## [Exercise goal]
Quote exactly, and only, the lines from the one with "Generate a Blender" down to the one with "return bmesh.new()", both included.

## [Dataset excerpts]
###

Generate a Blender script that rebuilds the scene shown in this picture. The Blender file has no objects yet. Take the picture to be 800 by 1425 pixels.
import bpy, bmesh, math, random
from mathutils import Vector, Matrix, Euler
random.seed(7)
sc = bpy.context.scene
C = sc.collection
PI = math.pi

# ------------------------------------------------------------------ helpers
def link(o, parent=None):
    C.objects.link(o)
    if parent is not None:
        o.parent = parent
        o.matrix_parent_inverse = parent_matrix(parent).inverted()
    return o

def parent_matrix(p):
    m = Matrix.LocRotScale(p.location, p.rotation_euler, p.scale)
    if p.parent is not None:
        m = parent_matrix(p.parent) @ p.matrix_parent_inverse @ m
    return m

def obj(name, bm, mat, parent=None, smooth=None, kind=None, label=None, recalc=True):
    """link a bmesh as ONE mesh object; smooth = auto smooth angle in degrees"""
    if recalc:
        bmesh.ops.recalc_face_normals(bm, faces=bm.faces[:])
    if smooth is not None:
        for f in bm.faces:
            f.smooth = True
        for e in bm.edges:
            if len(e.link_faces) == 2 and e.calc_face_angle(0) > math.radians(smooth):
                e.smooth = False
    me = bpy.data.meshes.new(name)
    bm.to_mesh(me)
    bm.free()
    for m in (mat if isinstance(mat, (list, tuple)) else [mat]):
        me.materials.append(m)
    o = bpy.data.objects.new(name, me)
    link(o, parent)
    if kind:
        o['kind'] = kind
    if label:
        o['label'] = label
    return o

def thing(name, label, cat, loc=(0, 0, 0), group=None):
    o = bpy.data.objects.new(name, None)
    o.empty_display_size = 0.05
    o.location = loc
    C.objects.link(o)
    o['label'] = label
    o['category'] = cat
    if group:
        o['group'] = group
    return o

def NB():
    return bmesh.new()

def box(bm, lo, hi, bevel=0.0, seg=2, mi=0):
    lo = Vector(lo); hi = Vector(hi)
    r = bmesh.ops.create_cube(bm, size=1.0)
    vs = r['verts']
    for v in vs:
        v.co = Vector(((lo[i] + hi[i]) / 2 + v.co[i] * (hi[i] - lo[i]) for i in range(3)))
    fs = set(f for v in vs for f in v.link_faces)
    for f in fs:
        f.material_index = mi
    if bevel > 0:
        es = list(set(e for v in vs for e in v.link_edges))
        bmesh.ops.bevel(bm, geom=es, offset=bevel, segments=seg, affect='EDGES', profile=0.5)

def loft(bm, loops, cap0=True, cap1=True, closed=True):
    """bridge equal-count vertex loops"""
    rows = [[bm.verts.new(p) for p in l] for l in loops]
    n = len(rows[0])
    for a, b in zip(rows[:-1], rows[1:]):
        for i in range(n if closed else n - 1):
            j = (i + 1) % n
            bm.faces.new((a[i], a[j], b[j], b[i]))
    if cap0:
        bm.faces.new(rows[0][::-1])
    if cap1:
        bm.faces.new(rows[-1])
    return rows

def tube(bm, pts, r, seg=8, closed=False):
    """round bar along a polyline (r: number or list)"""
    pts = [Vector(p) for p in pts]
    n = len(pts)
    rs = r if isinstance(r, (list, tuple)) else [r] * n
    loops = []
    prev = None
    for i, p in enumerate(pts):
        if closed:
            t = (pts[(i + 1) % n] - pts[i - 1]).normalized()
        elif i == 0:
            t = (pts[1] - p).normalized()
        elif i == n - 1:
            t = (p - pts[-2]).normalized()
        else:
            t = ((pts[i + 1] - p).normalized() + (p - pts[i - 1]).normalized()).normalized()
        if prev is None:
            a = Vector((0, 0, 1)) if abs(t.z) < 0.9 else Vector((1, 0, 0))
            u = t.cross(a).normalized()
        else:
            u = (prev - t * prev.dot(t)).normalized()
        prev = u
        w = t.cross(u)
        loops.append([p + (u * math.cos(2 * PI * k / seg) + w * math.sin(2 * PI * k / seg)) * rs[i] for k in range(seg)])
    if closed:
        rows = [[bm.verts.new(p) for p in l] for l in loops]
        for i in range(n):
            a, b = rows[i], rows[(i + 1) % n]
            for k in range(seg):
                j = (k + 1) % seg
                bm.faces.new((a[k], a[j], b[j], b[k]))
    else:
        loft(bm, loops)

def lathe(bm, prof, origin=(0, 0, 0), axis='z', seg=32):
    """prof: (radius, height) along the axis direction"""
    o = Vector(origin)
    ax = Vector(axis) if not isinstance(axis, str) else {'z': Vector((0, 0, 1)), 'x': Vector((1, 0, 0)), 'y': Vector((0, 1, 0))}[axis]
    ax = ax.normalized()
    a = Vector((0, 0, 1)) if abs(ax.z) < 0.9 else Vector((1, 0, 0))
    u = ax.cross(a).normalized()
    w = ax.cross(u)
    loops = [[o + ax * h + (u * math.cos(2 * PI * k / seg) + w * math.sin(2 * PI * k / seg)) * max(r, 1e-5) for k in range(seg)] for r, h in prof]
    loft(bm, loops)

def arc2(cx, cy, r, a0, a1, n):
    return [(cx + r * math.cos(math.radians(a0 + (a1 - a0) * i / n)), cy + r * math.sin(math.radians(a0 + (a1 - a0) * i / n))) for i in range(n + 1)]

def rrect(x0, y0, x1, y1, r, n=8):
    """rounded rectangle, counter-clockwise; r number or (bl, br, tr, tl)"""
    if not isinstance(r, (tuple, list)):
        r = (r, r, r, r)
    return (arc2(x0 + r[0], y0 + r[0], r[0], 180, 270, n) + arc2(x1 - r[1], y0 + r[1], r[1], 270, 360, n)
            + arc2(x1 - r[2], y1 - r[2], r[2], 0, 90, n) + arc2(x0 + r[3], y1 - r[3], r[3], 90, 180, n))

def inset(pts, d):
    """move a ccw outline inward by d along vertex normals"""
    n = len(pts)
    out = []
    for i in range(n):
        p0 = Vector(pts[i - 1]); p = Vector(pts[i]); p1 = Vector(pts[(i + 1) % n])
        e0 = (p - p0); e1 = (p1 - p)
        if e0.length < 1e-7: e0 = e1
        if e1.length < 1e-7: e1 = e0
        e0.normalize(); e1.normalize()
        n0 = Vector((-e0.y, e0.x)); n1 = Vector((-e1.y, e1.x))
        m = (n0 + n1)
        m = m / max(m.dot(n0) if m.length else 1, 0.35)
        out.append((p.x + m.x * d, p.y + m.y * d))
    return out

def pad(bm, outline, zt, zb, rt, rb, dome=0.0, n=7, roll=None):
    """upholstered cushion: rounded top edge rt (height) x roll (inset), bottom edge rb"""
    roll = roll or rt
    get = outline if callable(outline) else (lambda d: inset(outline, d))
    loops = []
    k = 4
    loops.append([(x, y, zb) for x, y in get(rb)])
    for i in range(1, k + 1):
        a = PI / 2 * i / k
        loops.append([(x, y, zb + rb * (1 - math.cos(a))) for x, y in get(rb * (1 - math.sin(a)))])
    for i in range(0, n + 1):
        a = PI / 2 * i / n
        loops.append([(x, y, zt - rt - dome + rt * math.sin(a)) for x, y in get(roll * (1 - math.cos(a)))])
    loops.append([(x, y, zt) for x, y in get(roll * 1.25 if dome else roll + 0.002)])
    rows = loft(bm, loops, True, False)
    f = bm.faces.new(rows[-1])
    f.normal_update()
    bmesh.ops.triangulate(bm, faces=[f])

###

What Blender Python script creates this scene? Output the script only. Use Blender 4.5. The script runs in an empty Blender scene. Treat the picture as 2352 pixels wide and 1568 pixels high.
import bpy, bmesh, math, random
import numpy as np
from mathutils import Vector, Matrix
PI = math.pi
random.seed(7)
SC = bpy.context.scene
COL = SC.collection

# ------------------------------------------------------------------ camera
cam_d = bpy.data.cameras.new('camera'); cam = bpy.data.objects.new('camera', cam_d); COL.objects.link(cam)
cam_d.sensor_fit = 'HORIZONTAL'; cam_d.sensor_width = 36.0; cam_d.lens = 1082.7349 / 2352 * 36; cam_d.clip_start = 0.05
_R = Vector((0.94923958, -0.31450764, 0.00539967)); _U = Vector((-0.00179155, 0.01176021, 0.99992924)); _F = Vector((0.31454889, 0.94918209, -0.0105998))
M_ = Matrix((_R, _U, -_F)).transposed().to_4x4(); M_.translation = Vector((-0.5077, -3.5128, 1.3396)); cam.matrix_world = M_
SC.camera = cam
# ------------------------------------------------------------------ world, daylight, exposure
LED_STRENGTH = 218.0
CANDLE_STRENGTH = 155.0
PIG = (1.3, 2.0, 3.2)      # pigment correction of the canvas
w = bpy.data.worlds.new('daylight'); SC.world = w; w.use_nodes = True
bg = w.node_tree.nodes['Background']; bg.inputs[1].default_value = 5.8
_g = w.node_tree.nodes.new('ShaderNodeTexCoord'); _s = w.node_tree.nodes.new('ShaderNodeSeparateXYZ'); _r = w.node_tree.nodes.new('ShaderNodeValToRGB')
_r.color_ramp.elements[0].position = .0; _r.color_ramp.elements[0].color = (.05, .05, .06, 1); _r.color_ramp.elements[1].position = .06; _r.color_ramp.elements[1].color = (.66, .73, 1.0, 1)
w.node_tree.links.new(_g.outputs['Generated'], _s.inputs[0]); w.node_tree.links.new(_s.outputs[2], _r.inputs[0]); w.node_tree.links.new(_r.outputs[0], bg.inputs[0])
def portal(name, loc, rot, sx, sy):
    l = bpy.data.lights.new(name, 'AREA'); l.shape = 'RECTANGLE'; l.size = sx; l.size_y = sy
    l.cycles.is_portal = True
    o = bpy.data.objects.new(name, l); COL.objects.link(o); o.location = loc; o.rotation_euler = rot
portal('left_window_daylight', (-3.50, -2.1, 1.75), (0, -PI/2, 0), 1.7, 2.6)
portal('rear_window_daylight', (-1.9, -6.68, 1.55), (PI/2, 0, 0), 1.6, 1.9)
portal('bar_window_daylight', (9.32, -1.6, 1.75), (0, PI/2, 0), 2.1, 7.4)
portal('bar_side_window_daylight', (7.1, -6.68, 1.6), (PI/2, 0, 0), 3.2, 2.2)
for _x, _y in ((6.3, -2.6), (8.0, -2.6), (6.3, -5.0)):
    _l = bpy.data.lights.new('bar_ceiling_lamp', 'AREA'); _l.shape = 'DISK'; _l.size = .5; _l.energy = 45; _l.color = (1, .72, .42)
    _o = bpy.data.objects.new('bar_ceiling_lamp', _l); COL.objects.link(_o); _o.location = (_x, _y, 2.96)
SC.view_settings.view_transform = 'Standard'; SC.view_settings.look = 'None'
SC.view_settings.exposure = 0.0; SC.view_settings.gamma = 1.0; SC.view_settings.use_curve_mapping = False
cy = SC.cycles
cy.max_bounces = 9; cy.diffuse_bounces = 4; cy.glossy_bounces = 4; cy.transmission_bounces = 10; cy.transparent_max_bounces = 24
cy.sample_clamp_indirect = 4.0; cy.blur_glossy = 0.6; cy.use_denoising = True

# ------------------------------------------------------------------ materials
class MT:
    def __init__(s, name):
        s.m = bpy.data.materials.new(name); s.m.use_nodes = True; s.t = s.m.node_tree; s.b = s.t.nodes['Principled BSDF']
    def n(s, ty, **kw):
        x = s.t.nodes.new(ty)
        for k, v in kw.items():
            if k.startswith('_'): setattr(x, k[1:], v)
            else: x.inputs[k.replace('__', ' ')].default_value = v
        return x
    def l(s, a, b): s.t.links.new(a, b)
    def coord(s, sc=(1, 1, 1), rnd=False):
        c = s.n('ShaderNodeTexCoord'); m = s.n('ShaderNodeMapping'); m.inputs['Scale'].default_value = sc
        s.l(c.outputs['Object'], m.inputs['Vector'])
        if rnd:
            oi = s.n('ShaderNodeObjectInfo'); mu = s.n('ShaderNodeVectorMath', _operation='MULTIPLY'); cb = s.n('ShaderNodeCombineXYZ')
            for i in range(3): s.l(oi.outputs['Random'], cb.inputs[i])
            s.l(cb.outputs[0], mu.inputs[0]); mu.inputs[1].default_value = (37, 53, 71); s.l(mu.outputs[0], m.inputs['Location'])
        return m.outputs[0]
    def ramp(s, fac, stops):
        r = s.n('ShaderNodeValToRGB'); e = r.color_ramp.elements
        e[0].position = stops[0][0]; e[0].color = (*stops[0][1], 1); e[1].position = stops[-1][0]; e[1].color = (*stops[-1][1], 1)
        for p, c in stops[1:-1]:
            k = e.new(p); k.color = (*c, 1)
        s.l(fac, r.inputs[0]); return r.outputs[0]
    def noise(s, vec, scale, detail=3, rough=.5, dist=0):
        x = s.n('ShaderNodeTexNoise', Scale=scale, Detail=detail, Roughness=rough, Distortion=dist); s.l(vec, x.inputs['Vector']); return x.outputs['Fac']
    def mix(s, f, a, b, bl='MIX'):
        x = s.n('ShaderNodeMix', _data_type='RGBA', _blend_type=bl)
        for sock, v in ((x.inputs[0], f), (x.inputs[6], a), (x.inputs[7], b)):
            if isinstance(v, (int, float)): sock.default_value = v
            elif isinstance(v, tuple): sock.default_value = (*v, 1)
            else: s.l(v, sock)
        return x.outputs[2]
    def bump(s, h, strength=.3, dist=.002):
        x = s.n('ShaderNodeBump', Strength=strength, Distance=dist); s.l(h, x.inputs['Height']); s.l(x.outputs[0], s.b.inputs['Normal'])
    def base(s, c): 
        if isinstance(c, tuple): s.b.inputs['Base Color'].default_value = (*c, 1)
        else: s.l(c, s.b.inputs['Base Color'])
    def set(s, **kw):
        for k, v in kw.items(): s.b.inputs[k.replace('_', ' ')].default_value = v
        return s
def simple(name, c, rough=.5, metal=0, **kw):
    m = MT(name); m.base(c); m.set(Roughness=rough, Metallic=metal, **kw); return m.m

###

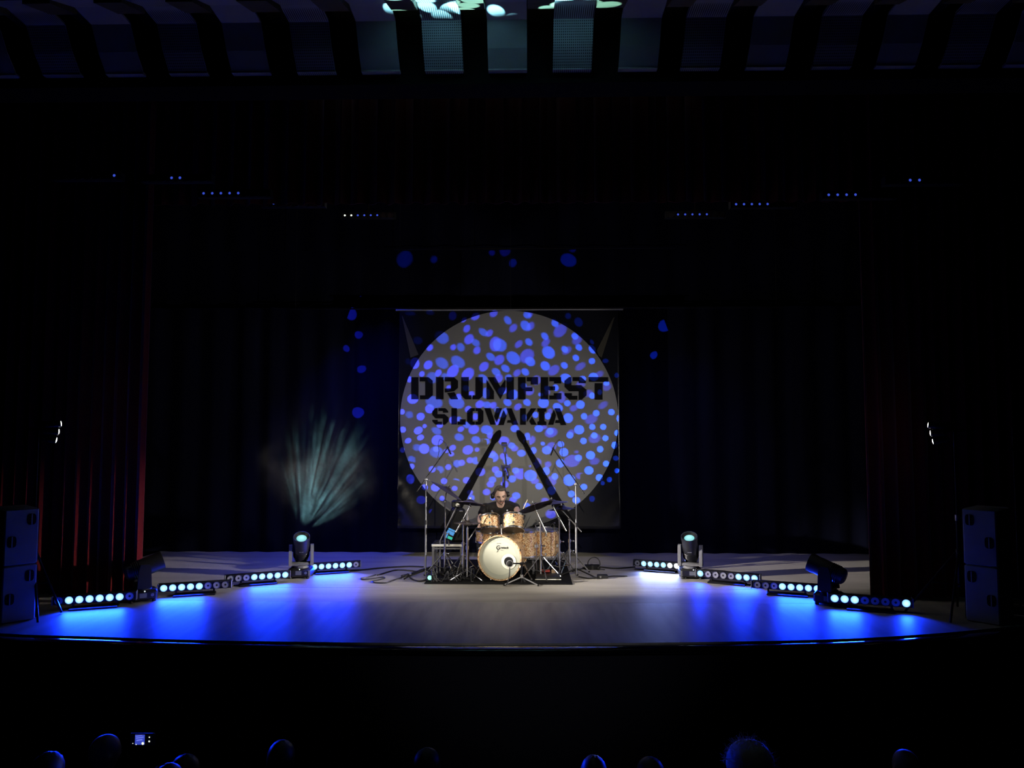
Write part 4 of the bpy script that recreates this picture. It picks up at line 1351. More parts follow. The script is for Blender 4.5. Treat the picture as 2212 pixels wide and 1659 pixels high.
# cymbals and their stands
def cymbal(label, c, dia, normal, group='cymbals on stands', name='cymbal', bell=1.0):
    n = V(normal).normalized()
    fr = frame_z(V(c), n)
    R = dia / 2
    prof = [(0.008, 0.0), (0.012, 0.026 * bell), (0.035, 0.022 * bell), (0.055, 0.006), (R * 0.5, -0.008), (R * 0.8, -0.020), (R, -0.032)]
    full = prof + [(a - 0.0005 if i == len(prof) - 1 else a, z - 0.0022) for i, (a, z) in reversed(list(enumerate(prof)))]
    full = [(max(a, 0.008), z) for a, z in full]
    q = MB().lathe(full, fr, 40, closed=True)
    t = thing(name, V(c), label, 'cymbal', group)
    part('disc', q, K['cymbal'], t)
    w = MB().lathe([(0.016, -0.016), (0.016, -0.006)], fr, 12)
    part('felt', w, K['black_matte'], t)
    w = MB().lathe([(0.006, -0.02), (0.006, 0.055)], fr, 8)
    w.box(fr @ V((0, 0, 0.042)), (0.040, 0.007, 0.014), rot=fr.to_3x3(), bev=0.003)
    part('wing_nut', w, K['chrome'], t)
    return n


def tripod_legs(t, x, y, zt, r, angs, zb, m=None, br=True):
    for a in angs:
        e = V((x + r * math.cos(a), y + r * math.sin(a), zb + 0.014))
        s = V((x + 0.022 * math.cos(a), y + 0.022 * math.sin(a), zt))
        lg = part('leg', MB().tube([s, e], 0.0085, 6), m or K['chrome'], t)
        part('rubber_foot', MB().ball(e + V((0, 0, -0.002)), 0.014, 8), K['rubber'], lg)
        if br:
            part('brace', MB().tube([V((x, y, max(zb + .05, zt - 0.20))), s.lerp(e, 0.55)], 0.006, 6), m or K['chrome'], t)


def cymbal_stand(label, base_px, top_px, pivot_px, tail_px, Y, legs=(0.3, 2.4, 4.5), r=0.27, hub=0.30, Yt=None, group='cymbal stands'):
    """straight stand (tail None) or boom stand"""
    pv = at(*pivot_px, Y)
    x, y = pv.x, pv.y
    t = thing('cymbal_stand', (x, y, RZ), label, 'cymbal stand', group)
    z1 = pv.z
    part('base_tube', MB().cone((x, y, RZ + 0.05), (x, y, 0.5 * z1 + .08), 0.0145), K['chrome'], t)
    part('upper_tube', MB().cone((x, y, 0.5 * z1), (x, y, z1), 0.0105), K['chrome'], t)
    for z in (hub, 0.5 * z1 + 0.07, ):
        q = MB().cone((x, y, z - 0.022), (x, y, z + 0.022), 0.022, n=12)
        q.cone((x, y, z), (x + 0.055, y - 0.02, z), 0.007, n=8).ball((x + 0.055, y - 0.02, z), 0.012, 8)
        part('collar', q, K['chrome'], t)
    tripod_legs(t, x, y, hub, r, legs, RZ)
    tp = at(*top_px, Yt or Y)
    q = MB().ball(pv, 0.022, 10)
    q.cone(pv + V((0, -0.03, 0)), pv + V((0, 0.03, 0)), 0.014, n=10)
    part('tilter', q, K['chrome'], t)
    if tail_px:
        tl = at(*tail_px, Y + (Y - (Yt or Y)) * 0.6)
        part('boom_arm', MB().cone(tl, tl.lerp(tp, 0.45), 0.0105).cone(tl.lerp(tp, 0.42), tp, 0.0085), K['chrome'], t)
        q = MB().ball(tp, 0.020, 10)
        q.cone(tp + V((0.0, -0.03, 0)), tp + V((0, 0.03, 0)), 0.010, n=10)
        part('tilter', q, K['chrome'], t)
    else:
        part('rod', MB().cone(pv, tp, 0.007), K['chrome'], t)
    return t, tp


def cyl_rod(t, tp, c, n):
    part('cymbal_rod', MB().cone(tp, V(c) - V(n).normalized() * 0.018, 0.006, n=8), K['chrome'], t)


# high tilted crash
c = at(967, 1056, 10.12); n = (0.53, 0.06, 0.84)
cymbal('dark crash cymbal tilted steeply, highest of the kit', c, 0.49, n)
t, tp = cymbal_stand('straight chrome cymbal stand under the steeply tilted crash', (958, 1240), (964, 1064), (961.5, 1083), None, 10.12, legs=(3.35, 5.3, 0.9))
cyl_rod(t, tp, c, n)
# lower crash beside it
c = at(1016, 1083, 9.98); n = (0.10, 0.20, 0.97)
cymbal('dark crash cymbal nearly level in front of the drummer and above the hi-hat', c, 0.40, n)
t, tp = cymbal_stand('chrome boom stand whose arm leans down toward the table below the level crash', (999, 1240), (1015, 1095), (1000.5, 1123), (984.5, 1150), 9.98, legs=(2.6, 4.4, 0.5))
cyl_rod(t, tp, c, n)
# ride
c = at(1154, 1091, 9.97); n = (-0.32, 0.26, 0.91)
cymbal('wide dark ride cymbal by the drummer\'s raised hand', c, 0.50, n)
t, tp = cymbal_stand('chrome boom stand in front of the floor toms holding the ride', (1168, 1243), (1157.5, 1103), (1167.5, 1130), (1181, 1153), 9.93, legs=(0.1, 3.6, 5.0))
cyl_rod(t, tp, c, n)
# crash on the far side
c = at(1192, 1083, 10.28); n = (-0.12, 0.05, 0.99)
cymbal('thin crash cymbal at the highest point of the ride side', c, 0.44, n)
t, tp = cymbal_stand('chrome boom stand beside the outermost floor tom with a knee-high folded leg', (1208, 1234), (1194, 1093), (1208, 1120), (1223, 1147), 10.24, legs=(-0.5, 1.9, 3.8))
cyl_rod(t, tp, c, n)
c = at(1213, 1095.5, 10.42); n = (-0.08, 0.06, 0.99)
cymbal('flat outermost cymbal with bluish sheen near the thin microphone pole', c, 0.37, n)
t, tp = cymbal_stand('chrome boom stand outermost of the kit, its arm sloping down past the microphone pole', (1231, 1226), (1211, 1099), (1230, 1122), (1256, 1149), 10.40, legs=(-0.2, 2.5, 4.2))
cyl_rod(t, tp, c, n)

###

## [Completed exercise]
Generate a Blender script that rebuilds the scene shown in this picture. The Blender file has no objects yet. Take the picture to be 800 by 1425 pixels.
import bpy, bmesh, math, random
from mathutils import Vector, Matrix, Euler
random.seed(7)
sc = bpy.context.scene
C = sc.collection
PI = math.pi

# ------------------------------------------------------------------ helpers
def link(o, parent=None):
    C.objects.link(o)
    if parent is not None:
        o.parent = parent
        o.matrix_parent_inverse = parent_matrix(parent).inverted()
    return o

def parent_matrix(p):
    m = Matrix.LocRotScale(p.location, p.rotation_euler, p.scale)
    if p.parent is not None:
        m = parent_matrix(p.parent) @ p.matrix_parent_inverse @ m
    return m

def obj(name, bm, mat, parent=None, smooth=None, kind=None, label=None, recalc=True):
    """link a bmesh as ONE mesh object; smooth = auto smooth angle in degrees"""
    if recalc:
        bmesh.ops.recalc_face_normals(bm, faces=bm.faces[:])
    if smooth is not None:
        for f in bm.faces:
            f.smooth = True
        for e in bm.edges:
            if len(e.link_faces) == 2 and e.calc_face_angle(0) > math.radians(smooth):
                e.smooth = False
    me = bpy.data.meshes.new(name)
    bm.to_mesh(me)
    bm.free()
    for m in (mat if isinstance(mat, (list, tuple)) else [mat]):
        me.materials.append(m)
    o = bpy.data.objects.new(name, me)
    link(o, parent)
    if kind:
        o['kind'] = kind
    if label:
        o['label'] = label
    return o

def thing(name, label, cat, loc=(0, 0, 0), group=None):
    o = bpy.data.objects.new(name, None)
    o.empty_display_size = 0.05
    o.location = loc
    C.objects.link(o)
    o['label'] = label
    o['category'] = cat
    if group:
        o['group'] = group
    return o

def NB():
    return bmesh.new()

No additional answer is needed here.